**Task prompt**
Only a number is wanted here: the number of lines of the data that include "script".
>>
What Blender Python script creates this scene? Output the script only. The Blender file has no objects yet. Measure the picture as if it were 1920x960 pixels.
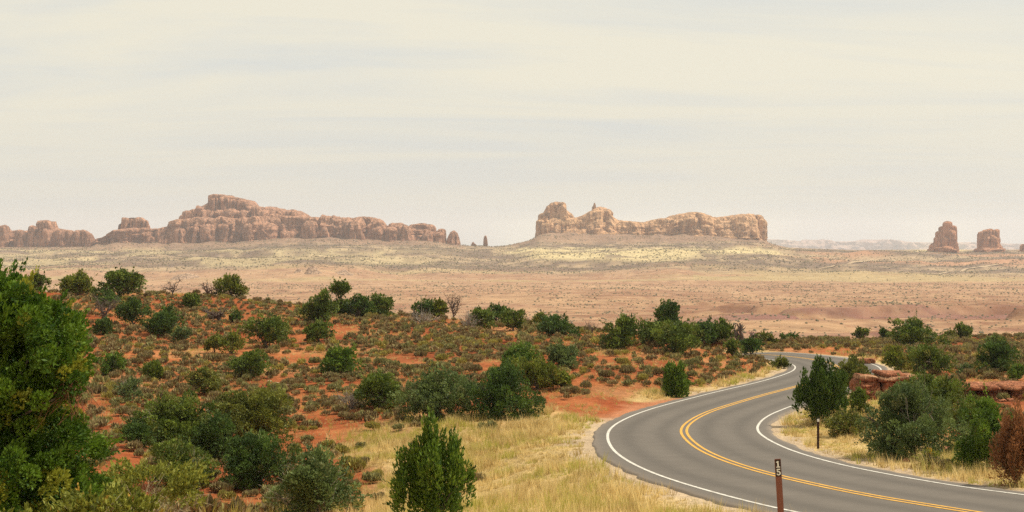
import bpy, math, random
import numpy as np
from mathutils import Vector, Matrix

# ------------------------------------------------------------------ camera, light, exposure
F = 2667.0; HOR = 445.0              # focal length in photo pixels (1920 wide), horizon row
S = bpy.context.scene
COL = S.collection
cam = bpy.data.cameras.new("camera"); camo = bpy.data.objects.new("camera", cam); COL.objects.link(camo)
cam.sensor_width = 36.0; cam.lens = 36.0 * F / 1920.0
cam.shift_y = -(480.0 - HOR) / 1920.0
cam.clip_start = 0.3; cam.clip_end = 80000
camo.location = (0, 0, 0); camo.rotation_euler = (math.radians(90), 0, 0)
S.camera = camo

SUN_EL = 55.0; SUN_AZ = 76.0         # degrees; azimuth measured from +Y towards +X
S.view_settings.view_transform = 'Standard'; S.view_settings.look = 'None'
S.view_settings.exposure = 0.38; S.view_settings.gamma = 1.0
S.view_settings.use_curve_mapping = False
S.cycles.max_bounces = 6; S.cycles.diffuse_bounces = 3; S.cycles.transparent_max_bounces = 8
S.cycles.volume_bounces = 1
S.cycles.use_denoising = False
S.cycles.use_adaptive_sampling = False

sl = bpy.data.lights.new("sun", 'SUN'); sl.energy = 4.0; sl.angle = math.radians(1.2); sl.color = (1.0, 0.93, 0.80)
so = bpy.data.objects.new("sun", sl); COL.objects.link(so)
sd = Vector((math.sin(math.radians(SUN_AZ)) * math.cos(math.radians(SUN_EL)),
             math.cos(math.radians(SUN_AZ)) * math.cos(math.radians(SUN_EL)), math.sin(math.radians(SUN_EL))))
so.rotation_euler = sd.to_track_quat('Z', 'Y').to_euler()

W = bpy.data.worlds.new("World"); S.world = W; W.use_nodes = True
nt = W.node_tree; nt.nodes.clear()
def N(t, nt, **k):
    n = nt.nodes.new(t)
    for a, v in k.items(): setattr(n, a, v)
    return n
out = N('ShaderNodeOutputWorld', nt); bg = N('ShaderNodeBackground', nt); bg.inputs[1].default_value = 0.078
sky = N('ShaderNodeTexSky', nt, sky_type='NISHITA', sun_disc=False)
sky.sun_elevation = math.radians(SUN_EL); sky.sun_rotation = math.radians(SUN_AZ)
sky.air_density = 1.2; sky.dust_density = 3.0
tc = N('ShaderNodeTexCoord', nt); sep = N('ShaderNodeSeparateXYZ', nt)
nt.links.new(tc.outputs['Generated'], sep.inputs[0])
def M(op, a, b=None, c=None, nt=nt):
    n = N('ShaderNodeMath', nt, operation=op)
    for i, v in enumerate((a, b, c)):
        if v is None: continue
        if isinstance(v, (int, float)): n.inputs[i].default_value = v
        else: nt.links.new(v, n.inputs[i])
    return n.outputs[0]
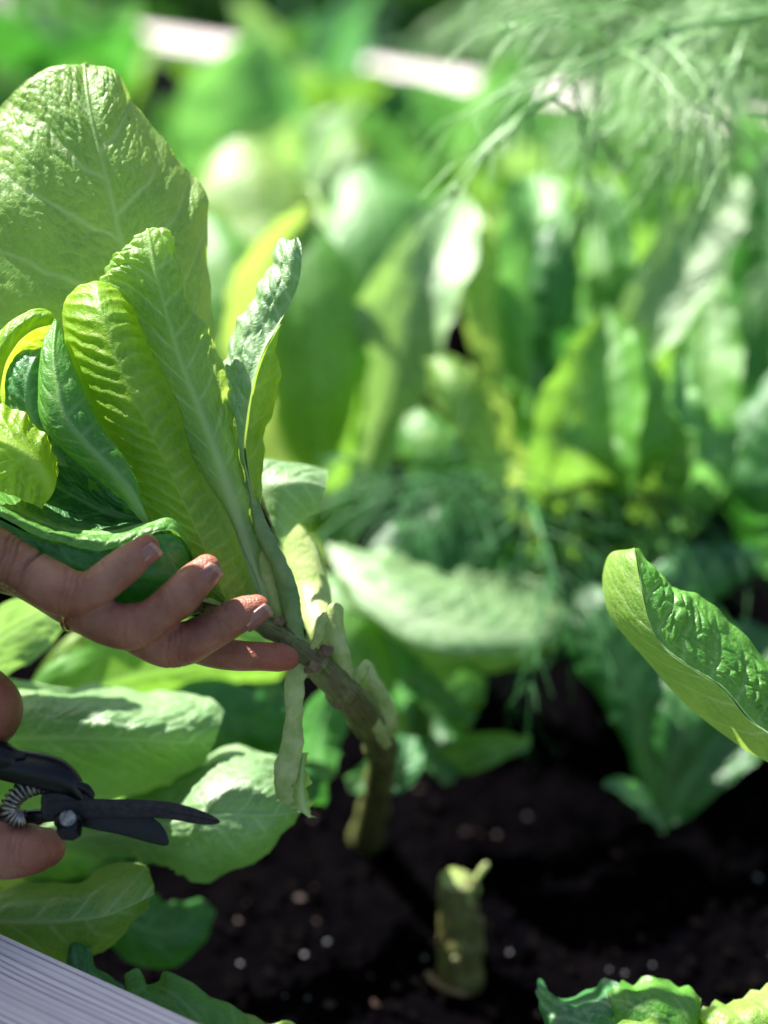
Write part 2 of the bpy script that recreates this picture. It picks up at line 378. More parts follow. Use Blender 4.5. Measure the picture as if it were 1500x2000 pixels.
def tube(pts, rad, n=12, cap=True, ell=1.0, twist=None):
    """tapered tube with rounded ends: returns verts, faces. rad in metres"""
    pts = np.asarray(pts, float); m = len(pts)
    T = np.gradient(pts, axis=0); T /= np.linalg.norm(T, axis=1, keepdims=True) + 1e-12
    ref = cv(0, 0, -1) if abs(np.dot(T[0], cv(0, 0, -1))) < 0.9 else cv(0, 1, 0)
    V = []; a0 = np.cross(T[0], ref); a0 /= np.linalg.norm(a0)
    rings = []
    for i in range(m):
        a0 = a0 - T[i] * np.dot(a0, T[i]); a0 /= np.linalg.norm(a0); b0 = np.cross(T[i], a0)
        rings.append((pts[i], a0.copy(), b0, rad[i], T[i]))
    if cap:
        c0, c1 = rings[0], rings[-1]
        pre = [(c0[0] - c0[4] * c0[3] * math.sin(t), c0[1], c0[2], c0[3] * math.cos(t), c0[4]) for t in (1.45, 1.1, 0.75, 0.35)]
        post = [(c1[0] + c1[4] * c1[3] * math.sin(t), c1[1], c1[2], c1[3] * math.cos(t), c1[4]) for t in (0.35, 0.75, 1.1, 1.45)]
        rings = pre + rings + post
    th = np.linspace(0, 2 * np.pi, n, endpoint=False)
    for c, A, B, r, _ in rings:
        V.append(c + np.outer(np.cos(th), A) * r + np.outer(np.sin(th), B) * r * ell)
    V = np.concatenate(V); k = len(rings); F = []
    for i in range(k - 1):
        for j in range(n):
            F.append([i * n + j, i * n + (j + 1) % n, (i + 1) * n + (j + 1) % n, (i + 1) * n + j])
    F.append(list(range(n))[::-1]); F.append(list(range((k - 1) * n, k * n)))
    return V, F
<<
**Solution to the problem**
2